> **WHAT IS REQUIRED**
Take the lines of the data below from the very first through the line containing "R = random.uniform" and output them exactly, pictures excluded.

> **DATASET SECTION**
⟨

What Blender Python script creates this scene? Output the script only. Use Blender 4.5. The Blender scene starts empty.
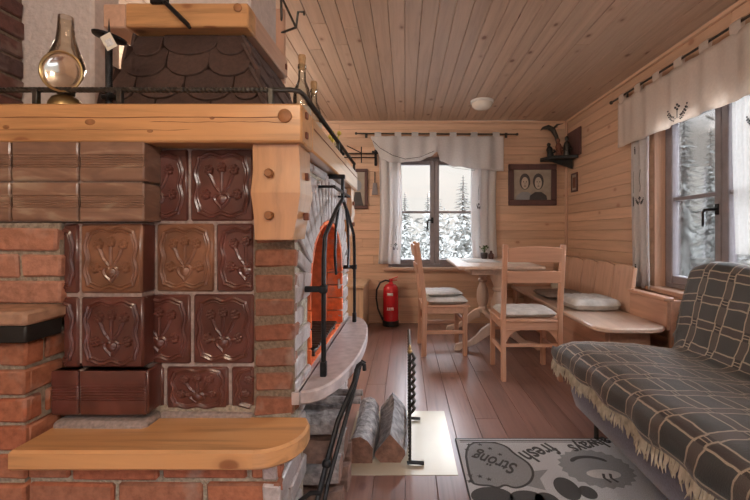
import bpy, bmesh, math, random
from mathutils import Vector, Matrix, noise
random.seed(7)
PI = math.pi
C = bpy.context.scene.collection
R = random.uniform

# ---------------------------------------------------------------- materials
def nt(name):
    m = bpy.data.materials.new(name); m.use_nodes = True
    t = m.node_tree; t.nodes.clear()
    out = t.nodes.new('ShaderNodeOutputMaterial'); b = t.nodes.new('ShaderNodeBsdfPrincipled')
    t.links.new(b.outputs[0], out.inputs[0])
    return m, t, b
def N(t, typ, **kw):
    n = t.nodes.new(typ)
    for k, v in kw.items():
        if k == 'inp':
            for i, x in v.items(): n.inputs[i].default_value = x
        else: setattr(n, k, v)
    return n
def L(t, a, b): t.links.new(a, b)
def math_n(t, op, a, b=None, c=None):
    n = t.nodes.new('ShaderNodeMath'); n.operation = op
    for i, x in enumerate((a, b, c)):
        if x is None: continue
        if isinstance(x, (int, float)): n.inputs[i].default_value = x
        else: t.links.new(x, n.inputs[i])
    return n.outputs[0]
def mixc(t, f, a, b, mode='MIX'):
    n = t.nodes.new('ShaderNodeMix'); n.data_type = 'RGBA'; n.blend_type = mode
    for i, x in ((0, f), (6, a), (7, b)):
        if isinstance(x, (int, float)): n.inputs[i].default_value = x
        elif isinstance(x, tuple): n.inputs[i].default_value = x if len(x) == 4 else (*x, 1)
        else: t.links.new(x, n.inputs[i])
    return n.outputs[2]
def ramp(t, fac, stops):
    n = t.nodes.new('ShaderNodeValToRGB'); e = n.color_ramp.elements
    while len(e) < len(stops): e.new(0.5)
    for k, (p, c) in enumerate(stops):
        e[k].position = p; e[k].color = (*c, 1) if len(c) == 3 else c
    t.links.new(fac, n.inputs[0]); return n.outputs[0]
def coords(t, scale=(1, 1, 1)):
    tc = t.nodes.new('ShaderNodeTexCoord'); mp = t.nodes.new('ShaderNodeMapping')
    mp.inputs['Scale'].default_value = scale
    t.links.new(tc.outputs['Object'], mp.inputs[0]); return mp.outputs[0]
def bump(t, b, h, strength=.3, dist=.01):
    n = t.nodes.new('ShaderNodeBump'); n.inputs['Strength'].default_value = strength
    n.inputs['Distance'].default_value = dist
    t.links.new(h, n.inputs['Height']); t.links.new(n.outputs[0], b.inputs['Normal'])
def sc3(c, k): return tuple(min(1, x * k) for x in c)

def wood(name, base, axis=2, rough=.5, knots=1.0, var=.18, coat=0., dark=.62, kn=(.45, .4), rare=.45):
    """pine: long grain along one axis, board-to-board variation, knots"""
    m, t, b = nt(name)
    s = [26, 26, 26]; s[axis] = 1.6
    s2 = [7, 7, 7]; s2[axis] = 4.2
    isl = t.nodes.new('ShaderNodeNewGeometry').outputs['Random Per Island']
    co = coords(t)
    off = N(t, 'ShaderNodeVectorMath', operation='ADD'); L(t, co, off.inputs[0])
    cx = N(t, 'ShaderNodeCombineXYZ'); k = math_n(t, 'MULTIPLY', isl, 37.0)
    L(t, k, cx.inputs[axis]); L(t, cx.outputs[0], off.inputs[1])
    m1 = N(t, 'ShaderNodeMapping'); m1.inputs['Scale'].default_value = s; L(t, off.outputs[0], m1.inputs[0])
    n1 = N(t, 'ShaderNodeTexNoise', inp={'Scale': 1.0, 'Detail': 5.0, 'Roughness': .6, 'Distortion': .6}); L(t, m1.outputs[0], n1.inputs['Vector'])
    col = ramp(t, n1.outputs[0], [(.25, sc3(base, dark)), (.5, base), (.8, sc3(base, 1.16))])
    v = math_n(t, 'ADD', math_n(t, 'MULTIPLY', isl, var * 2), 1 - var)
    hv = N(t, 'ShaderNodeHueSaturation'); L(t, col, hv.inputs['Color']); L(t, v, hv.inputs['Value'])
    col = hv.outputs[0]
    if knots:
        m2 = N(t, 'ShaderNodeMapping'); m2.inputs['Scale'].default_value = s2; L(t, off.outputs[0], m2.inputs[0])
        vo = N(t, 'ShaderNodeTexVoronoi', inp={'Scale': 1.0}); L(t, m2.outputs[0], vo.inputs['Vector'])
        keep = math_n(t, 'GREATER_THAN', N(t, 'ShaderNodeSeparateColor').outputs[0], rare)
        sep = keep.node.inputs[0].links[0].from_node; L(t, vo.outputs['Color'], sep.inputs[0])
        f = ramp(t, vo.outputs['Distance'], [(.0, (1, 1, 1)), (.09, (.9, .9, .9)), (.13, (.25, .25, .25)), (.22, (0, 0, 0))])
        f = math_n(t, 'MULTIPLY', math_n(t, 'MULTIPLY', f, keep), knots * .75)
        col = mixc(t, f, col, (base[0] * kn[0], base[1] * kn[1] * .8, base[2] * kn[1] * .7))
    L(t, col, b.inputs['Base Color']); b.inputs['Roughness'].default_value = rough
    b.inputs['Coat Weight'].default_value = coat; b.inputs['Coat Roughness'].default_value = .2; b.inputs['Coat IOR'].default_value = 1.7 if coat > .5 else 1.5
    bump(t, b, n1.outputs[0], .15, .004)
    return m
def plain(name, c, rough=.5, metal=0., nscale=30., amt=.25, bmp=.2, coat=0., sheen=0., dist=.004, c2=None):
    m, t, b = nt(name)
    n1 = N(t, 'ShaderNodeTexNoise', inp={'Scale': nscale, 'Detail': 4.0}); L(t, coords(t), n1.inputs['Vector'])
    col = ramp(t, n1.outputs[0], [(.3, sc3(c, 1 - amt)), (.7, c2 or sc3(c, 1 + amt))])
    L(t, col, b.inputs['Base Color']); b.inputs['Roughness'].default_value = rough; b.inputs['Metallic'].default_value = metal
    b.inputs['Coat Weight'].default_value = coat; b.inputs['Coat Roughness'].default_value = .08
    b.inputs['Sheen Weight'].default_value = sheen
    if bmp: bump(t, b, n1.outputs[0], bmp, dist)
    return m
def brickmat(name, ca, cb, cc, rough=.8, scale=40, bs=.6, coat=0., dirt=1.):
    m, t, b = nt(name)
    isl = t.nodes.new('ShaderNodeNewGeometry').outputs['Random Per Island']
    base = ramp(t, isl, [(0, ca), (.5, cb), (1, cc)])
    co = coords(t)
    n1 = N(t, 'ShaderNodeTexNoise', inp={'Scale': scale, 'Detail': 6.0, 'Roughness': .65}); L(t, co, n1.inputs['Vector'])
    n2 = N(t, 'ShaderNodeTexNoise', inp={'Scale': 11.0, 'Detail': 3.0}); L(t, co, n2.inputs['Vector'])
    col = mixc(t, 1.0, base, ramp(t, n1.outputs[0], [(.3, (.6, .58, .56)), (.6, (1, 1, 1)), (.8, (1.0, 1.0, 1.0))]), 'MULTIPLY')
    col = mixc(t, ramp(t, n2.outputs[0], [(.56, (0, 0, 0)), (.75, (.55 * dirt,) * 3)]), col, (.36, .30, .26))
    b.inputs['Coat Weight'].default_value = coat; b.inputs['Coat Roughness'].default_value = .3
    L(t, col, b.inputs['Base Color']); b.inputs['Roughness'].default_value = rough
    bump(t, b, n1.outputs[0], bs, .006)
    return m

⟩

> **ANSWER TO THIS PROBLEM**
What Blender Python script creates this scene? Output the script only. Use Blender 4.5. The Blender scene starts empty.
import bpy, bmesh, math, random
from mathutils import Vector, Matrix, noise
random.seed(7)
PI = math.pi
C = bpy.context.scene.collection
R = random.uniform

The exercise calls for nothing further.